Voicing Concern: Surveying People’s Priorities in Violent Settings

At the initiative of United Nations Secretary-General Ban Ki-moon, the World Humanitarian Summit (WHS) will take place in May 2016 in Istanbul, Turkey. A central objective of the process is to ‘redefine how the global community delivers for the world’s most vulnerable people’,  living in areas affected by armed conflict and disasters.

The WHS secretariat contracted the Small Arms Survey to carry out a review of population-based surveys on the needs of people in areas afflicted by armed conflict. The Issue Brief, Voicing Concern: Surveying People’s Priorities in Violent Settings, analyses 43 population-based surveys recently completed in Africa, Asia, and Latin America and the Caribbean. While the analysis focuses on countries suffering armed conflict in the traditional sense, it includes several other countries—primarily from Latin America and the Caribbean—that experience high rates of other types of violence (such as homicides).

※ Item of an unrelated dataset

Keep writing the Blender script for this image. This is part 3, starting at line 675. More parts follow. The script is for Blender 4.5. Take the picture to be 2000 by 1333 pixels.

The Issue Brief finds that:

  • Security issues, unemployment, and the economy stand out as respondents’ most pressing concerns in areas experiencing ongoing conflict or particularly high rates of violence.
  • When prospects for security improve, priorities shift. In several African countries that are emerging from conflict, for instance, respondents prioritized issues of relevance to the humanitarian community, including the provision of food, health, and education.
  • Men were generally more prone to prioritize security than women were. Compared to men, female respondents were more concerned about food, water, and health. This discrepancy suggests that roles, expectations, and effects in insecure settings differ according to a person's sex.
  • Overall, perceptions of priorities differ significantly between urban and rural respondents. Food and healthcare appear to matter more in rural settings, while security concerns seem stronger in urban areas.

The findings justify the calls made during the WHS consultation process to ‘keep people safe from harm by putting protection at the centre of humanitarian action’—both in terms of protecting vulnerable groups and humanitarian aid workers. It also implies that security should be consistently considered in humanitarian programming, as it is likely to feature among beneficiaries’ primary concerns, if not as a prerequisite for addressing their other needs.

Variations of perceptions among population groups also demonstrate the importance of collecting sex-disaggregated data, since it can provide critical insight that the humanitarian community can use to improve its operations and efficiency. While survey research comes with its own caveats and challenges, it holds great potential for assisting the humanitarian community in meeting important goals set out by the WHS process.